--- start of The input ---

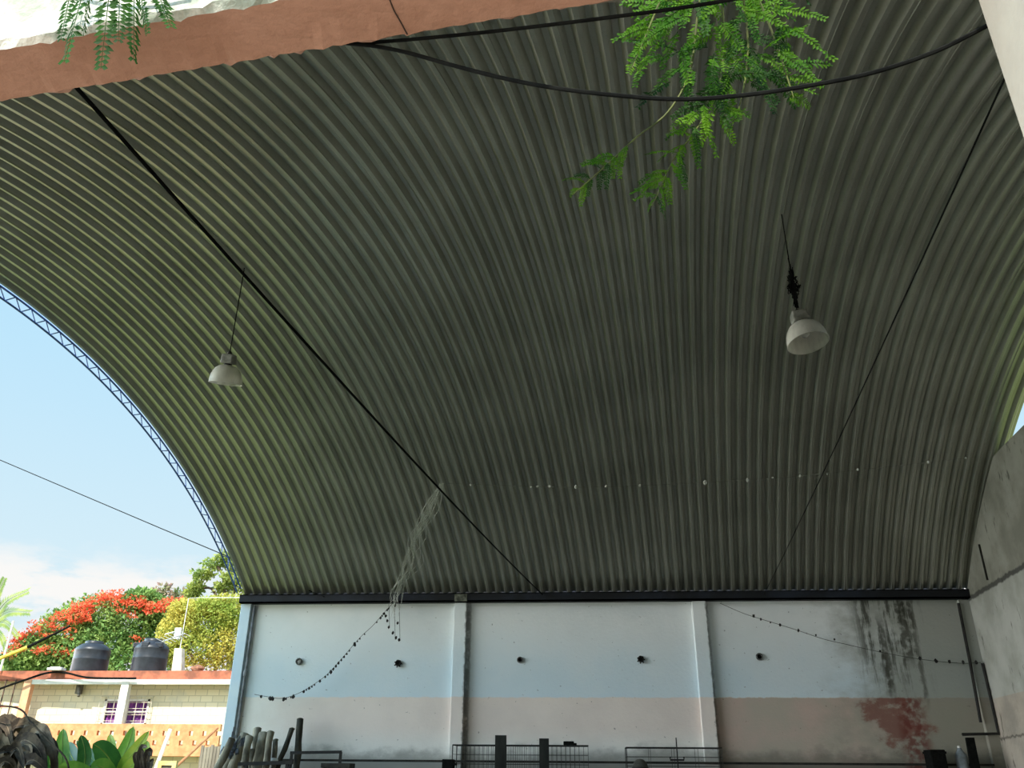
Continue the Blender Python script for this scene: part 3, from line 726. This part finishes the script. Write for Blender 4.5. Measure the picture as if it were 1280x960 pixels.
# balcony floor and pierced parapet
MB().box(HX0, at(277,920,HF).x, HF-.15, HY, zbal-.18, zbal).build('balcony', m_brick, hs)
g = MB(); px1 = at(276,920,HF).x; px0 = at(30,920,HF).x; z0, z1 = zbal, hz(905)
zz = [z0+(z1-z0)*k for k in (0, .17, .36, .54, .73, 1)]
g.box(px0, px1, HF-.12, HF, zz[0], zz[1]); g.box(px0, px1, HF-.12, HF, zz[2], zz[3]); g.box(px0, px1, HF-.12, HF, zz[4], zz[5])
nb_ = 15
for row, off in ((1, .35), (3, 0)):
    for k in range(-1, nb_+1):
        c0 = px0+(px1-px0)*(k+off)/nb_; wbr = (px1-px0)/nb_*.72
        a_, b2 = max(px0, c0), min(px1, c0+wbr)
        if b2 > a_: g.box(a_, b2, HF-.12, HF, zz[row], zz[row+1])
g.build('parapet', m_brick, hs)
# window with purple curtains behind bars
wf = MB(); fw = .06
wf.box(wx0, wx1, HY-.03, HY+.06, wz0, wz0+fw); wf.box(wx0, wx1, HY-.03, HY+.06, wz1-fw, wz1); wf.box(wx0, wx0+fw, HY-.03, HY+.06, wz0, wz1); wf.box(wx1-fw, wx1, HY-.03, HY+.06, wz0, wz1)
wf.box(wx0, wx1, HY-.02, HY+.05, (wz0+wz1)/2-.03, (wz0+wz1)/2+.03)
wf.box((wx0+wx1)/2-.03, (wx0+wx1)/2+.03, HY-.02, HY+.05, wz0, wz1)
win = wf.build('window', m_white, hs)
g = MB(); n = 60; vs = []; fs = []
for i in range(n+1):
    x = wx0+(wx1-wx0)*i/n; y = HY+.12+.025*math.sin(i*1.1); vs += [(x, y, wz0), (x, y, wz1)]
for i in range(n): fs.append((2*i, 2*i+2, 2*i+3, 2*i+1))
g.add(vs, fs).build('curtain', pm('purple curtain', lin(138,72,150), lin(70,40,96), scale=3, stretch=(3,3,.6)), win, smooth=True)
g = MB()
for i in range(8): x = wx0-.12+(wx1-wx0+.24)*i/7; g.tube([(x,HY-.12,wz0-.08),(x,HY-.12,wz1+.08)], .010, 5)
for i in range(6): z = wz0-.08+(wz1-wz0+.16)*i/5; g.tube([(wx0-.12,HY-.12,z),(wx1+.12,HY-.12,z)], .010, 5)
for x in (wx0-.12, wx1+.12):
    for z in (wz0-.08, wz1+.08): g.tube([(x,HY-.12,z),(x,HY,z)], .010, 5)
g.build('grille', pm('pale window bars', lin(206,198,180)), win)
# small bracket lamp under the eave
a = at(100,861,HY-.08); g = MB(); g.box(a.x-.10, a.x+.06, HY-.16, HY, a.z-.16, a.z+.16); g.tube([a+Vector((0,-.1,.1)), a+Vector((.16,-.25,-.25))], .05, 8); g.build('wall_box', pm('grey meter box', lin(120,118,110), lin(84,82,76)), hs)
# iron grille panel on the left of the balcony
z0, z1 = zbal, zr0
x0g, x1g = at(-60,880,HF).x, at(26,880,HF).x
m_rust = pm('rusty iron', lin(150,84,62), lin(104,64,50), scale=8)
g = MB(); g.bar((x0g,HF,z0+(z1-z0)*.60),(x1g,HF,z0+(z1-z0)*.60), .04); ig = g.build('grille', m_rust, hs)
for z in (z0+.03, z1-.03): MB().bar((x0g,HF,z),(x1g,HF,z), .04).build('rail', m_rust, ig)
for i in range(8):
    x = x0g+(x1g-x0g)*i/7; MB().bar((x,HF-.03,z0),(x,HF-.03,z1), .03).build('bar', pm('dark rusty bar', lin(110,80,66), lin(70,56,48), scale=8), ig)

# ---- on the roof: tanks, antenna, cable, brick
m_tank = pm('black plastic tank', lin(50,54,60), lin(40,43,48), rough=.4, scale=4)
def tank(xc, wpx, ytop, label):
    Y = 28.3; a = at(xc, 838, Y); R = wpx/2/F_PX*26.9; H = at(xc, ytop, Y).z-zr1
    t = thing('water_tank', (a.x, Y, zr1), label, 'water tank', 'black water tanks on the house roof')
    pr = [(R*1.0,0),(R*1.02,.05)]
    for k in (3, 5): pr += [(R*1.0,H*.14*k-.02),(R*1.015,H*.14*k),(R*1.0,H*.14*k+.02)]
    pr += [(R*.99,H*.74),(R*.95,H*.78),(R*.66,H*.90),(R*.56,H*.915),(R*.50,H*.92)]
    MB().lathe((a.x,Y,zr1), pr, 36).build('body', m_tank, t, smooth=True)
    MB().lathe((a.x,Y,zr1+H*.93), [(R*.52,-.02),(R*.52,H*.06),(R*.44,H*.075),(0,H*.08)], 28).build('lid', m_tank, t, smooth=True)
    return t, a.x, R, H, Y
tank(111, 44, 802, 'black water tank on the roof nearer the red flowers')
t, tx, R, H, Y = tank(185, 43, 799, 'black water tank on the roof beside the aerial')
for k in (-1, 0, 1):
    a = -math.pi/2+k*.9; p = Vector((tx+math.cos(a)*R*.86, Y+math.sin(a)*R*.86, zr1+H*.80))
    MB().box(p.x-.13, p.x+.13, p.y-.08, p.y+.08, p.z-.10, p.z+.07).build('buttress', m_tank, t, bevel=.03)
a = at(223,838,28.0); st = tag(MB().hexa([(a.x-.17,27.85,zr1),(a.x+.17,27.85,zr1),(a.x+.17,28.15,zr1),(a.x-.17,28.15,zr1)]+[(q.x+dx,28+dy,q.z) for q in [at(224.5,811,28.0)] for dx, dy in ((-.13,-.12),(.13,-.12),(.13,.12),(-.13,.12))]).build('stub_column', pm('pale plaster column', lin(214,206,186), lin(186,176,158), scale=5), bevel=.015), 'pale stub of concrete column rising from the house roof', 'column')
mt = at(225,811,28.0); an = thing('tv_aerial', mt, 'white television aerial on a thin mast above the stub column', 'aerial')
m_alu = pm('pale aluminium', lin(226,228,226), lin(204,206,206), rough=.4)
MB().tube([mt+Vector((.0,0,-.0)), Vector((mt.x,28.0,at(231,748,28.0).z))], .011, 6).build('mast', m_alu, an)
q0, q1 = at(203,802,27.6), at(231,792,28.0); MB().tube([q0, q1], .022, 6).build('boom', m_alu, an)
for i in range(7):
    c0 = q0.lerp(q1, i/6); MB().tube([c0-Vector((.10,.22,-.06)), c0+Vector((.10,.22,-.06))], .010, 5).build('element', m_alu, an)
q0, q1 = at(206,793,27.7), at(224,788,28.0); MB().tube([q0, q1], .018, 6).build('boom', m_alu, an)
c0 = at(222,794,27.95); MB().box(c0.x-.12, c0.x+.10, c0.y-.02, c0.y+.02, c0.z-.12, c0.z+.24).build('reflector_panel', m_alu, an)
c0 = Vector((mt.x,28.0,at(231,748,28.0).z)); cable('clothes_line', [c0, at(250,747,28.0), at(306,747,WY+4)], .007, 'pale thin line strung from the aerial mast to the vault', m_alu, 'line')
a = at(247,838,27.8); tag(MB().blob((a.x,27.8,zr1+.10), .24, .15, .12, .12, 10).build('stone', pm('brown stone', lin(150,104,80), lin(110,80,64), scale=9)), 'brown stone lying on the roof right of the stub column', 'stone')
a = at(70,838,27.3); g = MB(); g.box(a.x-.26, a.x+.22, 27.2, 27.5, zr1, zr1+.07); g.box(a.x-.18, a.x+.14, 27.24, 27.46, zr1+.07, zr1+.10); tag(g.build('slab', pm('white slab', lin(226,226,222))), 'flat white slab lying on the roof left of the tanks', 'slab')
cable('hose', spline([at(-60,884,HF-.3), at(0,861,HF-.3), at(34,849,HF-.25), at(60,841,HF-.18), at(82,841,HF-.18), at(110,847,HF-.2), at(156,848,HF-.2), at(170,848,HF-.2)], 6), .035, 'black hose looping over the red roof edge of the house', cat='hose')
a0_, a1_ = at(-40,846,27.4), at(87,783,26.0); md = a0_.lerp(a1_, .6); a0_.z = zr1
ps = thing('roof_pole', a0_, 'yellow pole with black upper end sticking up over the roof at left', 'pole')
MB().tube([a0_, md], .06, 8).build('lower_pole', pm('yellow pole', lin(216,192,84), lin(196,168,66)), ps); MB().tube([md, a1_], [.05,.03], 8).build('upper_pole', m_black, ps)
a0_, a1_ = at(2,832,27.4), at(17,776,27.4); a0_.z = zr1-.0
tag(MB().tube([a0_, a1_], .035, 8).build('pole', m_white), 'thin white pole on the roof beside the palm', 'pole')

# ---- yard bits before the house
a = at(252,932,25.5); a2 = at(280,932,25.5); g = MB()
nb = 7
fz = thing('board_fence', ((a.x+a2.x)/2, 25.5, GZ), 'grey weathered board fence next to the hall corner', 'fence')
for i in range(nb):
    x0 = a.x+(a2.x-a.x)*i/nb; x1 = a.x+(a2.x-a.x)*(i+.88)/nb
    MB().box(x0, x1, 25.48, 25.52, GZ, a.z+random.uniform(-.05,.03)).build('board', pm('grey board', lin(136,128,112), lin(108,100,88), scale=4, stretch=(1,1,.2)), fz)
MB().box(a.x, a2.x, 25.52, 25.56, a.z-.5, a.z-.4).build('rail', pm('grey board', lin(136,128,112)), fz)
def stick(name, p, q, r, mat, label, cat):
    p = Vector(p); q = Vector(q); d = q-p; q = p+d*((GZ-p.z)/d.z)
    return tag(MB().tube([p, q], r, 8).build(name, mat), label, cat)
stick('leaning_beam', at(272,910,24.2), at(226,953,22.6), .035, pm('brown timber', lin(186,132,90), lin(160,108,72), scale=6), 'brown timber leaning up to the balcony beside the fence', 'beam')
stick('leaning_post', at(213,912,23.0), at(196,957,22.6), .05, m_white, 'white post leaning before the orange brick balcony', 'post')
yf = thing('yellow_frame', at(210,960,21.5), 'yellow framed opening low down behind the white leaning post', 'frame')
a, b_ = at(199,951,21.5), at(222,951,21.5); g = MB(); g.box(a.x, b_.x, 21.45, 21.55, a.z-.10, a.z); g.box(a.x, a.x+.10, 21.45, 21.55, GZ, a.z-.10); g.box(b_.x-.10, b_.x, 21.45, 21.55, GZ, a.z-.10); g.build('frame', pm('yellow paint', lin(214,190,130), lin(196,168,104)), yf)
g = MB(); g.box(a.x+.1, b_.x-.1, 21.48, 21.52, GZ, a.z-.1); g.build('panel', pm('dark screen', lin(90,82,70), lin(60,54,48)), yf)

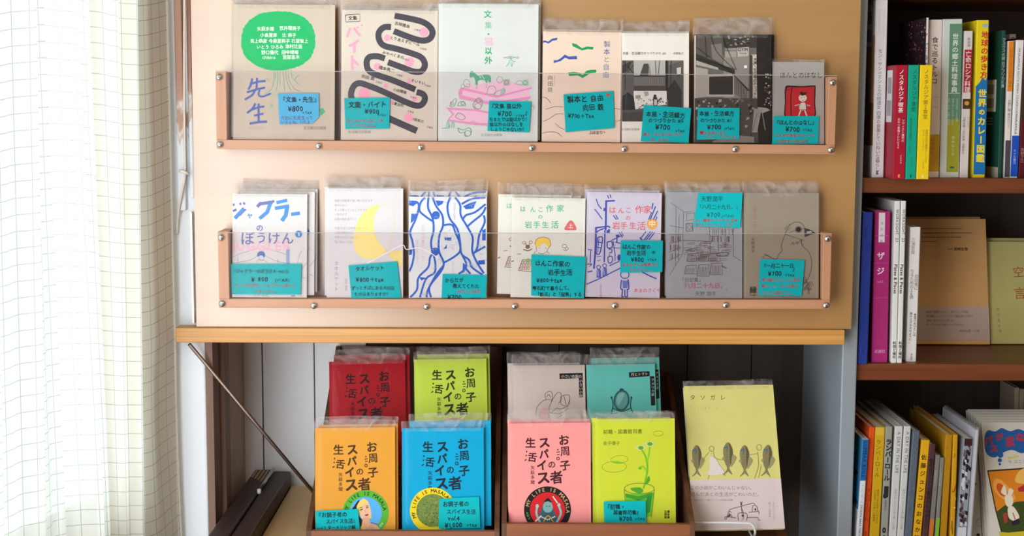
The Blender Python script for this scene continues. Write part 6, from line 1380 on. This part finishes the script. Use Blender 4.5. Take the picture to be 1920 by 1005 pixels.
A.P([k3(*q) for q in ((888, 860), (940, 820), (1010, 800), (1300, 780), (1330, 1140), (965, 1140))], '3a4a1e'); A.P([k3(*q) for q in ((900, 980), (960, 985), (1060, 975), (1320, 960), (1330, 1140), (965, 1140))], 'c9b42a')
A.PS([k3(*q) for q in ((870, 720), (880, 665), (930, 680), (1000, 770), (980, 790), (920, 780))], 'e9a04a', 4); A.PS([k3(*q) for q in ((890, 725), (895, 690), (930, 705), (960, 765), (920, 765))], 'c9551c', 4)
A.PS([k3(*q) for q in ((1000, 680), (1020, 620), (1070, 600), (1120, 650), (1060, 690))], 'e9b45a', 4); A.P([k3(*q) for q in ((1015, 720), (1050, 700), (1120, 700), (1120, 740), (1020, 740))], 'b02a38')
for P in (((935, 760), (915, 740), (935, 700), (950, 755)), ((955, 760), (965, 720), (990, 735), (972, 765)), ((938, 770), (960, 755), (985, 775), (985, 815), (955, 830), (940, 805)), ((960, 830), (990, 830), (1025, 890), (1000, 915), (965, 900), (955, 860))): A.PS([k3(*q) for q in P], 'e2d8c4', 4)
A.S([k3(985, 865), k3(1000, 905)], 1.6, 'b02a38'); A.P([k3(*q) for q in ((925, 870), (950, 865), (955, 920), (935, 930))], 'a83a30'); A.P([k3(*q) for q in ((975, 920), (1020, 900), (1028, 930), (985, 945))], '2a2030')
A.build('animal_scene', cv)
labs = ['nearest', 'second', 'third', 'fourth', 'fifth']
behind(b, f, [(-.0002 * i, .0014 * i, .0120 * i, 'picture book copy behind the orange-scene cover, %s of the fanned white tops' % labs[i - 1]) for i in range(1, 6)], GS3)
for i, (x0_, lab) in enumerate(((1903, 'left one of two pale books at the back of the lower shelf, far right'), (1912.5, 'right one of two pale books at the back of the lower shelf, far right'))):
    s = Spine((x0_, 727 + i * 3), (x0_ + 8.5, 727 + i * 3), (x0_ - 6, 1000), (x0_ + 2.5, 1000), Z3, lab, GS3, 'b5a58a', .07, y=.282); s.done()

# ------------------------------------------------------------------ tidy up
bpy.data.objects.remove(_fo); bpy.data.curves.remove(_fc)
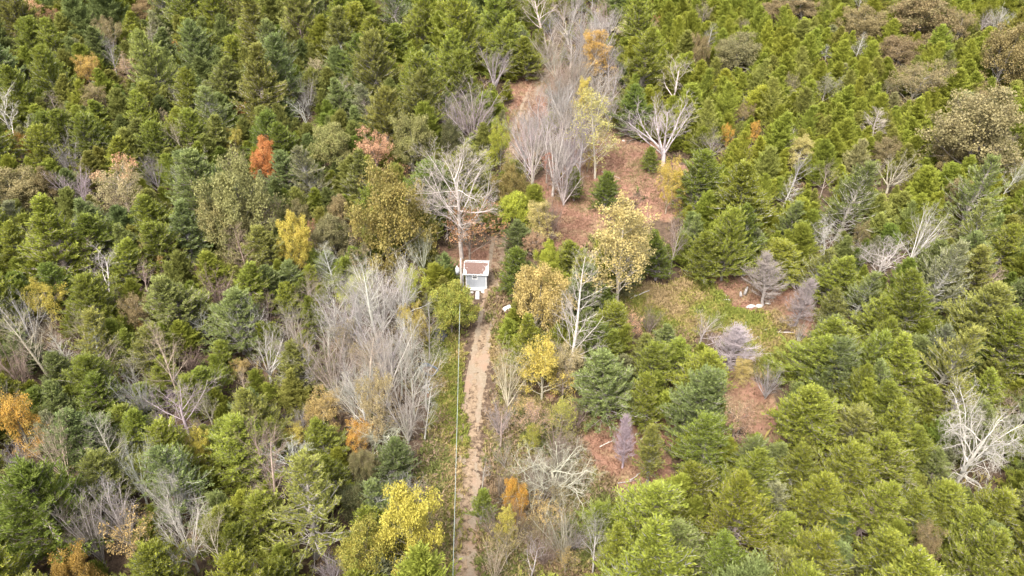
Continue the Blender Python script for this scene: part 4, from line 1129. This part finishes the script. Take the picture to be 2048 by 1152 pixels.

--- end of The input ---

[Task brief] Pictures are left out; print exactly the lines from the one holding "The Blender Python script for this scene continues." through the last line of the listing above, both included.

[Result of the exercise]
The Blender Python script for this scene continues. Write part 6, from line 1380 on. This part finishes the script. Use Blender 4.5. Take the picture to be 1920 by 1005 pixels.
A.P([k3(*q) for q in ((888, 860), (940, 820), (1010, 800), (1300, 780), (1330, 1140), (965, 1140))], '3a4a1e'); A.P([k3(*q) for q in ((900, 980), (960, 985), (1060, 975), (1320, 960), (1330, 1140), (965, 1140))], 'c9b42a')
A.PS([k3(*q) for q in ((870, 720), (880, 665), (930, 680), (1000, 770), (980, 790), (920, 780))], 'e9a04a', 4); A.PS([k3(*q) for q in ((890, 725), (895, 690), (930, 705), (960, 765), (920, 765))], 'c9551c', 4)
A.PS([k3(*q) for q in ((1000, 680), (1020, 620), (1070, 600), (1120, 650), (1060, 690))], 'e9b45a', 4); A.P([k3(*q) for q in ((1015, 720), (1050, 700), (1120, 700), (1120, 740), (1020, 740))], 'b02a38')
for P in (((935, 760), (915, 740), (935, 700), (950, 755)), ((955, 760), (965, 720), (990, 735), (972, 765)), ((938, 770), (960, 755), (985, 775), (985, 815), (955, 830), (940, 805)), ((960, 830), (990, 830), (1025, 890), (1000, 915), (965, 900), (955, 860))): A.PS([k3(*q) for q in P], 'e2d8c4', 4)
A.S([k3(985, 865), k3(1000, 905)], 1.6, 'b02a38'); A.P([k3(*q) for q in ((925, 870), (950, 865), (955, 920), (935, 930))], 'a83a30'); A.P([k3(*q) for q in ((975, 920), (1020, 900), (1028, 930), (985, 945))], '2a2030')
A.build('animal_scene', cv)
labs = ['nearest', 'second', 'third', 'fourth', 'fifth']
behind(b, f, [(-.0002 * i, .0014 * i, .0120 * i, 'picture book copy behind the orange-scene cover, %s of the fanned white tops' % labs[i - 1]) for i in range(1, 6)], GS3)
for i, (x0_, lab) in enumerate(((1903, 'left one of two pale books at the back of the lower shelf, far right'), (1912.5, 'right one of two pale books at the back of the lower shelf, far right'))):
    s = Spine((x0_, 727 + i * 3), (x0_ + 8.5, 727 + i * 3), (x0_ - 6, 1000), (x0_ + 2.5, 1000), Z3, lab, GS3, 'b5a58a', .07, y=.282); s.done()

# ------------------------------------------------------------------ tidy up
bpy.data.objects.remove(_fo); bpy.data.curves.remove(_fc)
Continue the Blender Python script for this scene: part 4, from line 1129. This part finishes the script. Take the picture to be 2048 by 1152 pixels.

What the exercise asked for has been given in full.